More Climate-related Fun

1. Those experiments with a container filled with CO2
These date back to Eunice Foote and later John Tyndall in the 19th century. There are plenty of videos on YouTube. They fill one container with normal air and one with CO2 and expose them to sunlight or some other bright light. Inevitably, the one filled with CO2 warms considerably more.
Their conclusion: CO2 causes global warming, and it does this by absorbing radiation.
[Most of these experiments are fundamentally flawed;
- even if they prove that a 100% CO2 atmosphere (or air with 1% or 10% CO2) would be warmer than normal air, that is not relevant, what is relevant is whether an increase from 0.04% to 0.06% would make a measurable difference.
- apparently, it only requires a small amount of CO2 to block all the infra red anyway, and we are way past that point. Any more than that makes no difference. But he does a lot of stuff for the BBC, so he draws the opposite conclusion.
but let's gloss over those flaws. There is clearly a difference.]
There are actually four effects here, all pretty much undisputed:
1. CO2 absorbs and re-emits more infra red that N2 or O2*.
2. CO2 has a lower specific heat capacity that N2 or O2, so for a given amount of energy coming in, CO2 will warm up more than normal air.
3. CO2 has lower conductivity than N2 or O2, so once warmed up, won't cool down as fast.
4. On a very large scale, the lapse rate would be higher if we had a significant amount of CO2 in the atmosphere (let's say more than 10% CO2) because a its lower specific heat capacity means a higher lapse rate. But this effect is irrelevant in the laboratory.
So what is the relative importance of the first three effects in these laboratory experiments?
I stumbled across a write-up of a cool classroom experiment. Instead of filling one container and one with normal air, they filled one with CO2 and one with argon.
Those two gases have a similar molecular mass, higher than normal air (44 and 40, compared to 29). At room temperature, they have a lower specific heat capacity than normal air (0.846 J/g/K and 0.5203 at constant pressure, compared to 1.010); similar conductivity, lower than normal air (16.8 mW/m K and 17.9, compared to 26.2). The only major difference is that argon is mon-atomic, so completely unaffected by infra red and CO2 can absorb/re-emit some infra red wavelengths.
The results were that the two gases warmed more or less identically under a bright light, thus ruling out effect 1 (infra red absorption) as relevant. But the experimenters didn't want to lose their jobs, so they softens the conclusion by saying that the increase in atmospheric CO2 since the 19th might have caused a 0.3C surface temperature rise (i.e. 1% of the claimed Greenhouse Effect of 33C).

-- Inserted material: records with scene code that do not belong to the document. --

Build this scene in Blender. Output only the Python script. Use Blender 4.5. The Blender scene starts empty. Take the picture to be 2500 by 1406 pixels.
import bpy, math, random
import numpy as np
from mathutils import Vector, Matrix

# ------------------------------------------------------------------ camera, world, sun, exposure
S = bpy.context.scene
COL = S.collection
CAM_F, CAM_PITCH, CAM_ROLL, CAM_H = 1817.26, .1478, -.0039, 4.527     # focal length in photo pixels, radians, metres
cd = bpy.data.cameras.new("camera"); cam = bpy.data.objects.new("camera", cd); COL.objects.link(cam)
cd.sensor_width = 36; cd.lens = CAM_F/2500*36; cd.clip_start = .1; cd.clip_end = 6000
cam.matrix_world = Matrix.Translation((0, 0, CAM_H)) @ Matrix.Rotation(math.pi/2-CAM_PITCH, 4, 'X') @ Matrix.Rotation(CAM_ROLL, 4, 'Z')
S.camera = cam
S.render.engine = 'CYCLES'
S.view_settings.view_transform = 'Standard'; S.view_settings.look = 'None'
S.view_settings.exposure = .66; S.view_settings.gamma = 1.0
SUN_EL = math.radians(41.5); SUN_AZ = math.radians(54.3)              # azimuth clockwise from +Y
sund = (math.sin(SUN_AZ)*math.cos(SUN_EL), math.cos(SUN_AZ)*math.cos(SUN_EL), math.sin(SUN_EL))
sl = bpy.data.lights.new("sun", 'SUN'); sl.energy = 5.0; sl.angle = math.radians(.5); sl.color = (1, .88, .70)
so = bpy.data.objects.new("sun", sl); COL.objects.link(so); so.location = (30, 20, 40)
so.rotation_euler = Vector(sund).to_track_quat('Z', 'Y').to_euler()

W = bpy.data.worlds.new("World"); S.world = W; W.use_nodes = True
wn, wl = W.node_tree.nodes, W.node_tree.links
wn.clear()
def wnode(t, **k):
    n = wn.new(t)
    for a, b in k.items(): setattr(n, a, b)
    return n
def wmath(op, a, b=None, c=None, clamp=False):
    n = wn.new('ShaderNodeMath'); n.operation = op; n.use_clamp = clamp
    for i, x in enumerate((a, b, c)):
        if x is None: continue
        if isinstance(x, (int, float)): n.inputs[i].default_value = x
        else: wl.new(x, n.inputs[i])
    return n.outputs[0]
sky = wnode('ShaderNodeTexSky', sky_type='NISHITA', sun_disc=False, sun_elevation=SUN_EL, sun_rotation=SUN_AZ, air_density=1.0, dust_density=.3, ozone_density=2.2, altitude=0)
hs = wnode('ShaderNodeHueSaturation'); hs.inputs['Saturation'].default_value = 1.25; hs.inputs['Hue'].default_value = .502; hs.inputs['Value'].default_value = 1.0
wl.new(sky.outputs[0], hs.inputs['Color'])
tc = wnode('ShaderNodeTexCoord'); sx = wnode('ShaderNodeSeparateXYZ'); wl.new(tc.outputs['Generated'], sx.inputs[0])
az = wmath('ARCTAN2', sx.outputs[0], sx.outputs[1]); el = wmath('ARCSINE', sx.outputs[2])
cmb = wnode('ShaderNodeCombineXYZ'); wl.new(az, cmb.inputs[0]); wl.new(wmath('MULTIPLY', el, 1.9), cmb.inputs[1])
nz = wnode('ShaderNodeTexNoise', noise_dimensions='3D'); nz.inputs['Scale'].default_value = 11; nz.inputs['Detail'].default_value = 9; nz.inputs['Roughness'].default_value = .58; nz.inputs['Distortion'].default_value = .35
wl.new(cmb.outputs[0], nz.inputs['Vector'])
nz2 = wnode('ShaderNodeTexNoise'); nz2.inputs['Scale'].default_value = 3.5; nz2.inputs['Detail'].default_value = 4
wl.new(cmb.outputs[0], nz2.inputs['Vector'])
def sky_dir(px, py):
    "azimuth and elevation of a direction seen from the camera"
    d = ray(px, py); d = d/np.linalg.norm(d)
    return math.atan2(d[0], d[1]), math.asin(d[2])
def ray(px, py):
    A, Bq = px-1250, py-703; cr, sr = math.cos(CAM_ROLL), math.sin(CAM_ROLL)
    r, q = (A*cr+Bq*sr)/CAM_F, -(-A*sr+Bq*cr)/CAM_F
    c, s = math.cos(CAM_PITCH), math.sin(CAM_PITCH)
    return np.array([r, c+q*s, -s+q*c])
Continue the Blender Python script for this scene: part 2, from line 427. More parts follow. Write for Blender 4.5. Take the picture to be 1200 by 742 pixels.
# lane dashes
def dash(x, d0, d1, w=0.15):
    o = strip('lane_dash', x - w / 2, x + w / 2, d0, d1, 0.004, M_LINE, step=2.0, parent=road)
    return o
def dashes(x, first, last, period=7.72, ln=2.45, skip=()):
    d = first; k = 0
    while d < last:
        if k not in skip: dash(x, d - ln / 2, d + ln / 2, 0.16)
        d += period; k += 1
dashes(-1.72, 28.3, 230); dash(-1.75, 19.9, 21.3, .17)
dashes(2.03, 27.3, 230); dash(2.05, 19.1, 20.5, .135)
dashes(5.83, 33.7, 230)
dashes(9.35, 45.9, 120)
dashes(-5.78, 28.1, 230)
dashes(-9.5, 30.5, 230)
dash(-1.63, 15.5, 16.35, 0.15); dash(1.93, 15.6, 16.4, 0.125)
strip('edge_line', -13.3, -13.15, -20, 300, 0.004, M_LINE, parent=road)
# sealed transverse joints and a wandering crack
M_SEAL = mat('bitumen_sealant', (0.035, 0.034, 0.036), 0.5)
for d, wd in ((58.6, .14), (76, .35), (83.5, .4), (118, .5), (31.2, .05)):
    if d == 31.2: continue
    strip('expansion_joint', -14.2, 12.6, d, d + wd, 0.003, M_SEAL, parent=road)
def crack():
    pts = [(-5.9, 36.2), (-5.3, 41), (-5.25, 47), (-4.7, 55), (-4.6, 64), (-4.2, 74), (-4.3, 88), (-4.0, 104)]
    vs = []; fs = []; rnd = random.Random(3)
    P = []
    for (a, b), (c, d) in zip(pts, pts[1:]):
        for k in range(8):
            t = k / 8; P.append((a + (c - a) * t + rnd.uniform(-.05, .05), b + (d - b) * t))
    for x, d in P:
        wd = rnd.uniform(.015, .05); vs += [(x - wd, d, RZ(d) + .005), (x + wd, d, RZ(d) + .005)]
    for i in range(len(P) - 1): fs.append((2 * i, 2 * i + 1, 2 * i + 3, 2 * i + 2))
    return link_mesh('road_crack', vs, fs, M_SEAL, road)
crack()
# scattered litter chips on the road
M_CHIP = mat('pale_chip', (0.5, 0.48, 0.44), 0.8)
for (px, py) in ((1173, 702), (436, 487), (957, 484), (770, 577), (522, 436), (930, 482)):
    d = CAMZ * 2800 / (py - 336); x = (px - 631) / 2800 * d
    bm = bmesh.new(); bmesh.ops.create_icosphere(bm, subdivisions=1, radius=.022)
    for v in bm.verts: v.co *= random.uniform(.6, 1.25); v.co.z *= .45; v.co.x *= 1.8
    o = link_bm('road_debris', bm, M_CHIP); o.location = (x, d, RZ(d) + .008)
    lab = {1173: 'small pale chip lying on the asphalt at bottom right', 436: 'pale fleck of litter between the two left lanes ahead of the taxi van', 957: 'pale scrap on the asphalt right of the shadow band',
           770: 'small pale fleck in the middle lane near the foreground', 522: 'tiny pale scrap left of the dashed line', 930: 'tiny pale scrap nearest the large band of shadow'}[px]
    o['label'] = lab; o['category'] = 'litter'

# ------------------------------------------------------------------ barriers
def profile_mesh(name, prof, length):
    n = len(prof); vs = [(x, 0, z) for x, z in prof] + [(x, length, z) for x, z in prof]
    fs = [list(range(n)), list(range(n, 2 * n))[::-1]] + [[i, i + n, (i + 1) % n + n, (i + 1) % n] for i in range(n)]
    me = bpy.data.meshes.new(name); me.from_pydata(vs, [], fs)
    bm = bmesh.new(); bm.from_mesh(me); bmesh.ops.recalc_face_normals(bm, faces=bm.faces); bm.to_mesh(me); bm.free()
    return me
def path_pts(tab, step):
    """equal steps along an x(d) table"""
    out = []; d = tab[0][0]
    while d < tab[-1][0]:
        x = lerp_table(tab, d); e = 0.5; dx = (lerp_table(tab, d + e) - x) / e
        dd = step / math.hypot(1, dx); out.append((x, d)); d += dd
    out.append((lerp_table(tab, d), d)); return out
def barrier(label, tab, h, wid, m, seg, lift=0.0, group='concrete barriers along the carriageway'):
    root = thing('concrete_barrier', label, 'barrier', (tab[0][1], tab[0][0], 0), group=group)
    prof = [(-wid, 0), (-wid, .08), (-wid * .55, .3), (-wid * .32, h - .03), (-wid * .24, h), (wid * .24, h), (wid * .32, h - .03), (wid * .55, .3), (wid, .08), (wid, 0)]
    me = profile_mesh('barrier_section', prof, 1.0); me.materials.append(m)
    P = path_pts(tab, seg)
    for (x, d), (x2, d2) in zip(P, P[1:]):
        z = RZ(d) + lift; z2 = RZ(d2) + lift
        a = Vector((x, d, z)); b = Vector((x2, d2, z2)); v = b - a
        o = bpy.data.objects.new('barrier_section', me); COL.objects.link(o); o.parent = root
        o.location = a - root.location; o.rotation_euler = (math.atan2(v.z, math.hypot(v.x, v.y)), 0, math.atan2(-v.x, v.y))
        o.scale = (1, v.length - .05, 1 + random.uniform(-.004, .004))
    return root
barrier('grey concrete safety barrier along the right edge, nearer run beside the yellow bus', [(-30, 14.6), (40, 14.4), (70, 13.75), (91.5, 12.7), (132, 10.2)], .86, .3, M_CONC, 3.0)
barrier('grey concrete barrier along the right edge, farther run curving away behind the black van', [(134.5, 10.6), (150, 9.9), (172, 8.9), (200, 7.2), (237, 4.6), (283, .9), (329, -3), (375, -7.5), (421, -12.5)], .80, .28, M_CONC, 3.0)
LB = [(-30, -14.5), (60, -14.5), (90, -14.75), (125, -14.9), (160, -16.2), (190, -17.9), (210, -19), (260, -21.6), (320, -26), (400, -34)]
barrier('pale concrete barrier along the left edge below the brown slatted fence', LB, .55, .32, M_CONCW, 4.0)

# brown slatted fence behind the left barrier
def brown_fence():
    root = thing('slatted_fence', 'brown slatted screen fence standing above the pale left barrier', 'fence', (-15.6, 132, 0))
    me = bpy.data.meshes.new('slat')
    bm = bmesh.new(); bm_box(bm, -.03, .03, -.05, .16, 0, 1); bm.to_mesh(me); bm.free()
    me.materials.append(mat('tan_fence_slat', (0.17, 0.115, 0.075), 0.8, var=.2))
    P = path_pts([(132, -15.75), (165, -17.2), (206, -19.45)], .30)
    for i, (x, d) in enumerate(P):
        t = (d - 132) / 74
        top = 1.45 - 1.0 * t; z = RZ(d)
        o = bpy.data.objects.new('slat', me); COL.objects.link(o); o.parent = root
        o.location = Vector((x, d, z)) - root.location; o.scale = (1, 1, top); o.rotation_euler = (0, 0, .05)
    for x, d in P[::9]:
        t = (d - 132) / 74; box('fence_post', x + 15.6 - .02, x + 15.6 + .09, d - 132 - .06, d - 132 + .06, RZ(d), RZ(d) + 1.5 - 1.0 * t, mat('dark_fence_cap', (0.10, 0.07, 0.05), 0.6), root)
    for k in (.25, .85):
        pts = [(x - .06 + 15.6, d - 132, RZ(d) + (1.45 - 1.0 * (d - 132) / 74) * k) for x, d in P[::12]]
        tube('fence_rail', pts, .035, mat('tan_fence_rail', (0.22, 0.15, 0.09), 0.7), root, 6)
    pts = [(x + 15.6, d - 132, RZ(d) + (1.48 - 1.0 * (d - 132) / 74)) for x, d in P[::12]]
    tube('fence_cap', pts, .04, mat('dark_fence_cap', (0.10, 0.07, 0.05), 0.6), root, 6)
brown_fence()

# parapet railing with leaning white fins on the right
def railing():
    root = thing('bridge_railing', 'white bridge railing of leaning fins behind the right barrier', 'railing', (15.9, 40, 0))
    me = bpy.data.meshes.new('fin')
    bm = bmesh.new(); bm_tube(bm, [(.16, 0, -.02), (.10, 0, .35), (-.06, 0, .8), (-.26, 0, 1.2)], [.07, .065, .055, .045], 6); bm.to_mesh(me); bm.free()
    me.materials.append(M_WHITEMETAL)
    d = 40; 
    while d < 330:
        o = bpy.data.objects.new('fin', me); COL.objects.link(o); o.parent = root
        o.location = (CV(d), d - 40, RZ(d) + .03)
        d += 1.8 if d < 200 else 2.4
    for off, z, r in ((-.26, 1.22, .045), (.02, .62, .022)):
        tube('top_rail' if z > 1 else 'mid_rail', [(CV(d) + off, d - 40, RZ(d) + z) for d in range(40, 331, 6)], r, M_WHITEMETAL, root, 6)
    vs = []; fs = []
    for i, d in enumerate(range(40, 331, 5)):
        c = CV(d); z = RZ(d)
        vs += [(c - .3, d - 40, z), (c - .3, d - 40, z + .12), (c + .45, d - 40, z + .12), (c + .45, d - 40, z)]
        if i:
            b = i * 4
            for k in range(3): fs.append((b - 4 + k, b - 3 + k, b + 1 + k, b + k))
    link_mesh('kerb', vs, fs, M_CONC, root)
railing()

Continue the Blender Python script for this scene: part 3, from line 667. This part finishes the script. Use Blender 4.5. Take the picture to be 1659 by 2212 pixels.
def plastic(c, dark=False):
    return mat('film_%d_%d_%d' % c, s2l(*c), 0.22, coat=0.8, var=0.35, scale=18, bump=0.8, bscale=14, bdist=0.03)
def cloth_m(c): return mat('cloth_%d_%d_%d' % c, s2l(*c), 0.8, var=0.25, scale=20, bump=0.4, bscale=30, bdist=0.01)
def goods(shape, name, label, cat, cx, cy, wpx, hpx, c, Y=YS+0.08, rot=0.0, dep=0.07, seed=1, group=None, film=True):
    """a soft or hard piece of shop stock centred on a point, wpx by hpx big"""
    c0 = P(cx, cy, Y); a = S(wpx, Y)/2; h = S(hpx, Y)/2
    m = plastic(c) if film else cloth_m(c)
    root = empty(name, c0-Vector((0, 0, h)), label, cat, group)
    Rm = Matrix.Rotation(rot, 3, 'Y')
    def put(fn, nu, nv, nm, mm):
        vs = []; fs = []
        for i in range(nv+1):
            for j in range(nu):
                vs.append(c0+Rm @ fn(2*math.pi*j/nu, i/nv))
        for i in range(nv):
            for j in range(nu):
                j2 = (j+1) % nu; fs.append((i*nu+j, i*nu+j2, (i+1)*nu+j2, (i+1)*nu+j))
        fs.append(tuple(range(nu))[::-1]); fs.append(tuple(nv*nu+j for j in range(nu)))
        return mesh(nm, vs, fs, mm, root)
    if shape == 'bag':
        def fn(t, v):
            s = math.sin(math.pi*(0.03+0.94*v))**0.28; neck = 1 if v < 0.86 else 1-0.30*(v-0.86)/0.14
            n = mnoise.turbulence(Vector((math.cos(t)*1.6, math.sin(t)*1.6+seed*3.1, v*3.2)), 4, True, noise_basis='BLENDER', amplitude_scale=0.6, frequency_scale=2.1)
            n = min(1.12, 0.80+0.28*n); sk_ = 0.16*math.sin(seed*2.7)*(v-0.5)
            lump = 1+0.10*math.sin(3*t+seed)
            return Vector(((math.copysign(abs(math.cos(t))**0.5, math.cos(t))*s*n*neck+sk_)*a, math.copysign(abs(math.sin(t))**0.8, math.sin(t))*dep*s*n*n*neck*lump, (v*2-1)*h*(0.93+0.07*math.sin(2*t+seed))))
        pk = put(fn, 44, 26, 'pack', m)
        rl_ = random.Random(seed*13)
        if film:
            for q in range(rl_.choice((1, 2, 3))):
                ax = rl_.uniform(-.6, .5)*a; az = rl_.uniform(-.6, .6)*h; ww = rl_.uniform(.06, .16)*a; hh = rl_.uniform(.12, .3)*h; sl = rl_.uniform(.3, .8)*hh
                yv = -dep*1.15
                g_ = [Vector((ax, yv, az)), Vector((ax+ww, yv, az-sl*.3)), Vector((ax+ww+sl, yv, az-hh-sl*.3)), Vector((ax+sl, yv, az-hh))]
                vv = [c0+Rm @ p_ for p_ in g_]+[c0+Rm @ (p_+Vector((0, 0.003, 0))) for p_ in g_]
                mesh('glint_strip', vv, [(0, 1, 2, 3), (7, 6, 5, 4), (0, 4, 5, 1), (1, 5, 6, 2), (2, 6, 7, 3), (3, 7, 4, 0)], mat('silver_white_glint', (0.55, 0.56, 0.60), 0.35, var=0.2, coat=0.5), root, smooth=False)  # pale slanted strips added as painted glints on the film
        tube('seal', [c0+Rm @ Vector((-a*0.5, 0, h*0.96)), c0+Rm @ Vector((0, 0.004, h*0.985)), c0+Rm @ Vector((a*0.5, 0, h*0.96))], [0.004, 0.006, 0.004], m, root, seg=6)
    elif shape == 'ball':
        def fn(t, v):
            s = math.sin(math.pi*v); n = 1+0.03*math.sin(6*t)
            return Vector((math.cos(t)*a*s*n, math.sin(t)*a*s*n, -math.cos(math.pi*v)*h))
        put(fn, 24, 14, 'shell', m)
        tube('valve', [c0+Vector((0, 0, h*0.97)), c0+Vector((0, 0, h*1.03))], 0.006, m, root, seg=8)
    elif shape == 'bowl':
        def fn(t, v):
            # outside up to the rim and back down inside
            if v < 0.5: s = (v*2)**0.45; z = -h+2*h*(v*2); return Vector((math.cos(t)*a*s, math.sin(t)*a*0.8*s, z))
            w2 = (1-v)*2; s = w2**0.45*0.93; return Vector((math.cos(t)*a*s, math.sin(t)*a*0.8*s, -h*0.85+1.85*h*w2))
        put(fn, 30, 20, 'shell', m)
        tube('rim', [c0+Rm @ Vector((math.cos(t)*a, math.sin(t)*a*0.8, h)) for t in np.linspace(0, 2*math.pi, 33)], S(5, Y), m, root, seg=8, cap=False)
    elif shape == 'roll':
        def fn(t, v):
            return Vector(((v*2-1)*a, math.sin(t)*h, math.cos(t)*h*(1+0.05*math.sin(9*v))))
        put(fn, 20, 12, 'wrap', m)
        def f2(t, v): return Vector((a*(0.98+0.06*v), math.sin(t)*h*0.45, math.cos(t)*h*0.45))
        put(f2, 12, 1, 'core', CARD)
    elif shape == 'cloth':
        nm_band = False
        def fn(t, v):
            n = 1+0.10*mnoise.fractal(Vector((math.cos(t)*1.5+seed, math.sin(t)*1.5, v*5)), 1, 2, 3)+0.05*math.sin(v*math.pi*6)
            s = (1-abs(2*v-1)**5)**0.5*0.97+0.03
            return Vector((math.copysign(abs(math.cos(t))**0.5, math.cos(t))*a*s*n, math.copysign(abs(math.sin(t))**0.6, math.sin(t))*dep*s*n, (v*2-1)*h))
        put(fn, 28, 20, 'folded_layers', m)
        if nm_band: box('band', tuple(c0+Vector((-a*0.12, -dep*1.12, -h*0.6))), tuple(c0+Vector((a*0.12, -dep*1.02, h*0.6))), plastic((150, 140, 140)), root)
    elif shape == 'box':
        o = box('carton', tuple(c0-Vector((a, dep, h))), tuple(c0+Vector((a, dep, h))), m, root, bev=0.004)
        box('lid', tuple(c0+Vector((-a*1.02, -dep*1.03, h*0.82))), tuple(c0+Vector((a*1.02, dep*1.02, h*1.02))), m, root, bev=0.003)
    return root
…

* Effect 1 is probably nonsense, or at least wildly overstated. For sure, CO2 can absorb and re-emit infra red, half of it downwards, by definition. But normal air warms up, and in turn it warms up things above or beneath it. Take a tray of ice cubes out of the freezer and put it on some polystyrene, what do you think will happen? It's all just "warmth" as far as the ice is concerned.
2. Climate sensitivity
From The Conversation:
The study, which was organised by the World Climate Research Programme (WCRP) looks at a measure called “equilibrium climate sensitivity”. This refers to how much global average temperatures will increase by in the long-term following a doubling of carbon dioxide concentrations. It can be estimated using three main lines of evidence:
1. Temperature measurements made with thermometers from 1850 (when enough global coverage began) to the near present. By comparing temperatures, CO₂ levels and the effect of other climate drivers in the past and present, we can estimate the longer-term changes.
2. Evidence from paleoclimate records from the peak of the last ice age 20,000 years ago, when CO₂ was lower than now, and a warm period around 4 million years ago when CO₂ was more comparable to today. We can tell how warm the climate was and how much CO₂ there was in the atmosphere based on the make-up of gases trapped in air bubbles in ancient ice cores.
3. Present-day observations – for instance from satellite data – and evidence from climate models, theory and detailed process models that examine the physics of interactions within the climate system.
That's not three lines of evidence, it's one at most!
Line 1 just assumes that CO2 drives temperatures, and skips the whole causation-correlation question.
Line 2 is cherry picking random dates and extrapolating from them and also has same weakness as Line 1.
Line 3 is partly just providing more accurate measurements for Line 1. The climate models and theories are in turn based on the same foregone conclusion, so this is just extrapolation based on questionably logic.
Extrapolations are always dodgy anyway. If you were 5' tall at age 10 and are 6' tall at age 20, it would be stupid to assume that you will be 7' by the age of 30. Interpolation is much safer, you can reasonably assume that you were about 5'6'" at age 15, give or take a bit for growth spurts etc.